The Clientele- I Am Not There Anymore

The Clientele- I Am Not There Anymore

The Clientele I Am Not There Anymore

 

The opening song, “Fables of the Silverlink” from veteran indie pop greats The Clientele’s new album, I Am Not There Anymore, starts with a burst of chamber strings and heavily processed electronic drums. It’s a pretty stark departure from the breezy, autumnal guitar pop music they are most known for.

 

“We’d always been interested in music other than guitar music, like for donkey’s years,” singer and guitarist Alasdair MacLean says.

 

It’s intentional that MacLean wants you to experience those other influences in their new album. The Clientele are expanding, which is refreshing for a group that has been together for 32 years. MacLean, bassist James Hornsey and drummer Mark Keen could easily just continue making the sophisticated and nostalgic pop songs that they have been known for. Their previous record Music for the Age of Miracles was their first after seven years and saw them show they can effortlessly replicate their signature sound of haunting lyrics filled with references to dying memories, pastoral melodies with interlacing guitars, and catchy baroque pop choruses. Still then you heard flashes of what can be heard on this, their seventh studio album.

 

The Clientele (photo by Andy Willsher)

 

Between the nearly tribal polyrhythms of “Dying in May,” the nods to 20th century impressionist composers in the four “Radials” pieces, and the British psych folk influences of “Garden Eye Mantra,” MacLean and company are pushing at the edges of their sound and cracking open new ways of doing the familiar. On their lead-off single “Blue Over Blue” a traditional Clientele song is there but new elements keep getting introduced.
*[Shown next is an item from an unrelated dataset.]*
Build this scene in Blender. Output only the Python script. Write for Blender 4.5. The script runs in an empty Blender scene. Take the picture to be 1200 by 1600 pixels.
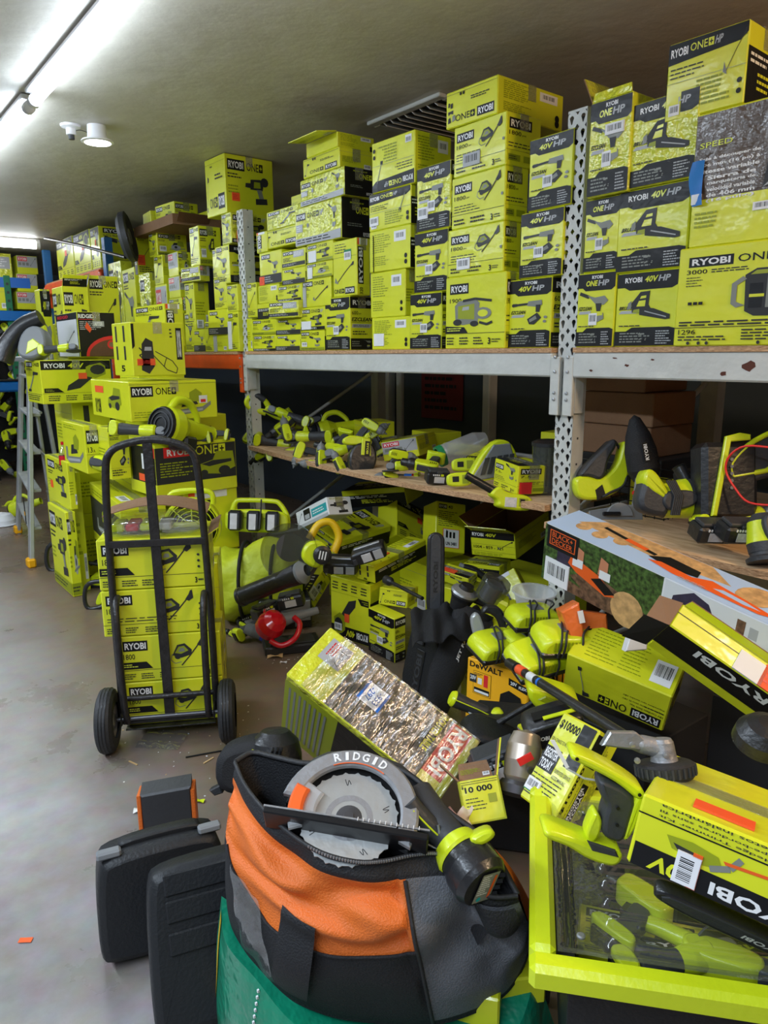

The buzzing rhythmic samples are nearly jarring, while the outright spooky mellotron interlude sounds like something out of a 70’s BBC educational video. The shifting drum pattern gives the whole track an uneasy tension, feeling like it will never quite settle down, and then it finally does over the line “who am I now, who are you?” It all gives the effect of a band wanting to move past the comfortable places they have found themselves.

 

 

There has always been shades of the psychedelia in The Clientele’s music over the years. They were often compared to groups like Love or The Zombies, but those comparisons seemed a little off to me. You can hear traces of Arthur Lee’s subtly layered orchestrations in “Stems of Anise,” but groups like The Incredible String Band come more to mind. In “Dying in May” the soaring strings and constant chimes are more reminiscent of the “hippie folk” of fellow Brits from the late 60’s. You can hear this on “Chalk Flowers” too, with the more traditional chords strumming along as MacLean sings a long dreamy story that mixes modern and medieval imagery.

 

 

Speaking of, MacLean’s words have always been impressionistic and nearly obsessed with cataloging liminal space, both in the modern aesthetic usage of that term (dying sunsets, a creaking staircase, distant wildfires, empty alleyways) and in its more psychological use (loved ones dying, a period of youth). This album is no exception. There is a persistent eeriness throughout the runtime, never feeling fantastical nor entirely grounded in reality, but always in a space in-between these things.

 

The writer and theorist Mark Fisher once wrote on the subject: “The eerie,(…), is constituted by a failure of absence or by a failure of presence. The sensation of the eerie occurs either when there is something present where there should be nothing, or if there is nothing present when there should be something.” I think this sensation is the backbone of this record. Even MacLean says I Am Not There Anymore is all about “the memory of childhood but at the same time the impossibility of truly remembering childhood… or even knowing who or what you are.” The four “Radial” interludes composed by drummer Mark Keen give a sparse breath between songs, mimicking the eeriness and liminal space but also serving to lighten the otherwise dense songwriting.

 

 

With all of this being said, the old Clientele can be found all over its 19 tracks. “Claire’s Not Real,” “Lady Grey” and “I Dreamed of You, Maria” would fit nicely next to any of their older albums with the exception of the use of the bouzouki on some solos. It seems like MacLean is trying to redefine what The Clientele is, and I personally think he succeeded, even if I Am Not There Anymore still holds all the trademarks of past records. 

 

I Am Not There Anymore is out on now via Merge Records and is available on Bandcamp and all major streamers. The Clientele will appear on tour in NYC on August 10th at Bowery Ballroom.